Da qui si comprende come sia, infatti, l’Arabia Saudita la prima a temere la polveriera yemenita. Nonostante alcune controversie riguardanti soprattutto i confini (le provincie storiche yemenite di Asir, Najran e Jizan sono state annesse allo Stato saudita nel 1934), Riyadh condivide con Sana’a sia la lotta al network qaedista sia ai ribelli Houthi (tra il 2009 e il 2010 i sauditi sono intervenuti con vari raid di bombardamenti sui rivoltosi sciiti yemeniti entrati in territorio saudita). La destabilizzazione dello Yemen è un’opzione inaccettabile per l’Arabia Saudita, che teme il fondamentalismo islamico, oltre che una possibile estensione dell’influenza iraniana nei propri territori di riferimento. Su questa base si spiegherebbe l’incontro che si è tenuto lo scorso 21 marzo fra il Ministro degli Esteri yemenita, Abu Bakral-Qiribi, con il Re saudita Abdullah. Pur essendo rimasto riservato il motivo dell’incontro, non si può escludere la richiesta di aiuto da parte di Saleh al governo vicino, magari con un intervento armato come nel caso del Bahrein, avvenuto, però, nel quadro del Consiglio di Cooperazione del Golfo, a cui lo Yemen non appartiene ma al quale dovrebbe aderire, secondo quanto previsto dai negoziati, nel 2016.
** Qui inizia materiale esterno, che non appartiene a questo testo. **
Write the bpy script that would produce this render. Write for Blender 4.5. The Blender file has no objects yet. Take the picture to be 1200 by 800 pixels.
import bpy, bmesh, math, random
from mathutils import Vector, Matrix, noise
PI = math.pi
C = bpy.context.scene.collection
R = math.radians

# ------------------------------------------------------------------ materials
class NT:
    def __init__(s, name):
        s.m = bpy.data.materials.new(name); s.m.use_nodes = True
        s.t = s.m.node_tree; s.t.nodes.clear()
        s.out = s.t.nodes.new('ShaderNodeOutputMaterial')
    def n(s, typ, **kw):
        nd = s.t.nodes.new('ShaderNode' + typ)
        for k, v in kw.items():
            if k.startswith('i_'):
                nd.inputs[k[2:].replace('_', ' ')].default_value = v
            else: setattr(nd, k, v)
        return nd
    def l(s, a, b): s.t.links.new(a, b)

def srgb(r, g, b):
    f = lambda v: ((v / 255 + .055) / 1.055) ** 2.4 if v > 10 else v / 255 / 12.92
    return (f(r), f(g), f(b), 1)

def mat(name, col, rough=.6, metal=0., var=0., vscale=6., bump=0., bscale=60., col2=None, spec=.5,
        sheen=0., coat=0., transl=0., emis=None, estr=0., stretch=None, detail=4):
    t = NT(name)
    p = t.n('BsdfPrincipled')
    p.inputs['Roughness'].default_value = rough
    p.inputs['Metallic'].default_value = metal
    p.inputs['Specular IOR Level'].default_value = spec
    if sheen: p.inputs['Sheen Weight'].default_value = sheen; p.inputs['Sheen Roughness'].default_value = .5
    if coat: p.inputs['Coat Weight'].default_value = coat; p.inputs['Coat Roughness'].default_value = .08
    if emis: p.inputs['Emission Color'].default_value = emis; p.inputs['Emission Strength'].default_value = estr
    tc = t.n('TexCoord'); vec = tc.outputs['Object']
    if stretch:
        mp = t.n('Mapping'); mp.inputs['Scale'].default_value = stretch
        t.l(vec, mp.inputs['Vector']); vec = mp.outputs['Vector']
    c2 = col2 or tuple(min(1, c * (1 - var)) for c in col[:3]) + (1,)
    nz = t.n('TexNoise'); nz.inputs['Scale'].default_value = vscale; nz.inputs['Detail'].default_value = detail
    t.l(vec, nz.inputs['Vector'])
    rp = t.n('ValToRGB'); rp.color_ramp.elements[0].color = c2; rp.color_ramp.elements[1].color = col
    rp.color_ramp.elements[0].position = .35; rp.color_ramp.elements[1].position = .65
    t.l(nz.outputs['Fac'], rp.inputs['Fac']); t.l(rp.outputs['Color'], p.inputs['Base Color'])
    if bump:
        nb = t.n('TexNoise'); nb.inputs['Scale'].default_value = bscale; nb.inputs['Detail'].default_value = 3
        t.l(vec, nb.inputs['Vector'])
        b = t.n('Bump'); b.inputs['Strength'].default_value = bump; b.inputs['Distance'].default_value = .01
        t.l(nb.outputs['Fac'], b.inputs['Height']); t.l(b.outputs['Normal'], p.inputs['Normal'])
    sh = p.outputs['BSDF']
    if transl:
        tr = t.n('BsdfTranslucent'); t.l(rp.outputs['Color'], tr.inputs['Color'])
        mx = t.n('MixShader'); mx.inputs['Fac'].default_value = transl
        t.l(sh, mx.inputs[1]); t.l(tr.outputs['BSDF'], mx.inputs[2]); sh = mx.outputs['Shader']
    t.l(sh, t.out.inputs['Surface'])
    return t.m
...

Non di meno gli Stati Uniti stanno seguendo con attenzione la situazione in Yemen. D’altra parte, dal 2004 gli USA lavorano con il governo yemenita nella stabilizzazione del Paese e nelle attività di controllo della diffusione delle armi (ad esempio finanziando il recupero e la rimozione dal mercato yemenita dei missili terra-aria, o Manpads). Inoltre, a seguito degli attentati a Detroit del dicembre 2009 e dei pacchi bomba recapitati negli USA a firma dell’AQAP, l’Amministrazione Obama avrebbe destinato circa 150milioni di dollari per il supporto alle attività antiterrorismo. Gli USA sono inoltre preoccupati per una possibile perdita di controllo del Golfo di Aden in favore dell’Iran, che mantiene una propria presenza in Eritrea e che spera di ottenere dall’instabilità yemenita e bahreinita un’importante fetta di influenza nell’area mediorientale. Il porto di Aden è utile agli Stati Uniti per il monitoraggio dell’accesso allo stretto di Bab el-Mandeb, che congiunge il Mar Rosso con l’Oceano Indiano e da cui transitano circa 3,3 milioni di barili di petrolio al giorno, tutti diretti verso i Paesi occidentali. Così anche una possibile presenza USA nell’isola di Socotra al largo delle coste somale (già base navale dell’Unione Sovietica), è strategica anche ai fini di un monitoraggio dello Yemen del Sud e del Corno d’Africa. Ecco perché un eventuale scoppio di una guerra civile potrebbe condurre ad un’internazionalizzazione della “questione Yemen” e alla decisione degli Stati Uniti di intensificare nel Paese la presenza di propri operatori di intelligence e di forze speciali, nonché di inviare ulteriori droni, alcuni già operativi in Kenya e a Gibuti.

Le eventuali dimissioni di Saleh non ridurrebbero, tuttavia, il rischio di un conflitto civile, né risolverebbero tutti gli altri problemi sul tappeto. La semplice trasmissione del potere a uomini di fiducia non soddisferebbe la popolazione o, ancora, un momentaneo vuoto al vertice dello Stato aprirebbe la corsa degli altri attori politici all’accaparramento del potere. Lo Yemen sembra destinato, a quanto pare, a sprofondare nel caos.